Todas as construções que ocorram dentro de Planos de Pormenor ou de loteamentos, não carecem de consulta pública porquanto a mesma já ocorreu no âmbito do Plano ou do loteamento. Mas, todas as construções que não ocorram dentro de Planos de Pormenor ou de loteamentos (habitação, comércio, serviço, indústria, hotéis, pousadas, hotéis-apartamentos ou outros empreendimentos turísticos), carecem, nos da lei do país e nos termos do regulamento municipal, de consulta pública obrigatória.

Termino com a afirmação: Mas há uma coisa que nós sabemos: os compromissos e as regras (e as regras emanam dos regulamentos que nós temos em vigor), são para ser cumpridas.

Então, cumpra-se a Lei!
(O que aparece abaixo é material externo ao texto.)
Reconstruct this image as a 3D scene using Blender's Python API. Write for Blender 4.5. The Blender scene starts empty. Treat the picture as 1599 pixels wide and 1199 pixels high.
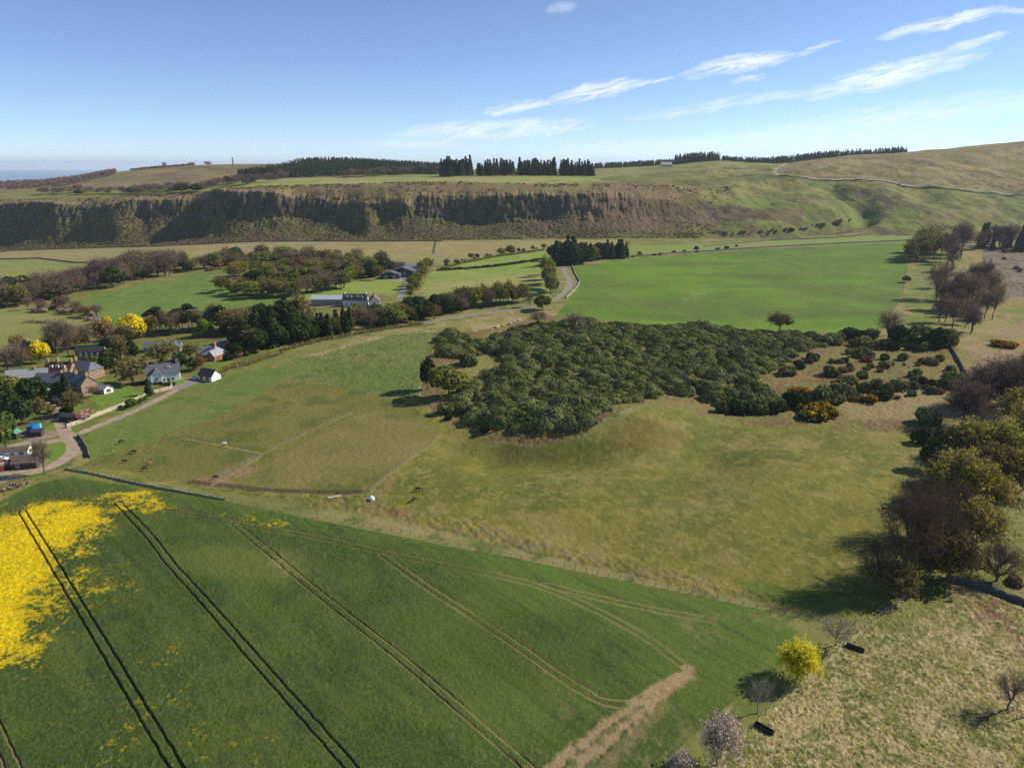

E não se olhe para a consulta pública como uma exigência que belisca de alguma maneira a decisão politica. Conforme tenho afirmado várias vezes, os políticos eleitos não são os donos da verdade e da razão. E acrescento, são seres humanos e como seres humanos que são, erram como todos os outros. Quero dizer com isto que, a consulta pública deve ser encara como uma mais-valia no ordenamento do território, porquanto centenas de olhos irão olhar para os documentos e poderão detectar algo que possa ter escapado à meia dúzia de olhos que analisou o procedimento. 

E se de facto, o PDM está a ser cumprido, ao que se deve o aparente receio de divulgar dados urbanísticos claros e inequívocos (refiro-me por exemplo, ao empreendimento da Rua Amélia Frade)? Reparem, até na construção de uma casa num lote de terreno, o proprietário é obrigado a colocar um Aviso a publicitar a obra. Porquê? Para que todos os interessados (nomeadamente vizinhos ou proprietários confinantes) possam saber, acompanhar e manifestar-se perante aquela construção. E não é calhandrice. É cidadania, participação pública na democracia, na sociedade, na comunidade, na gestão do concelho que é de todos e para todos.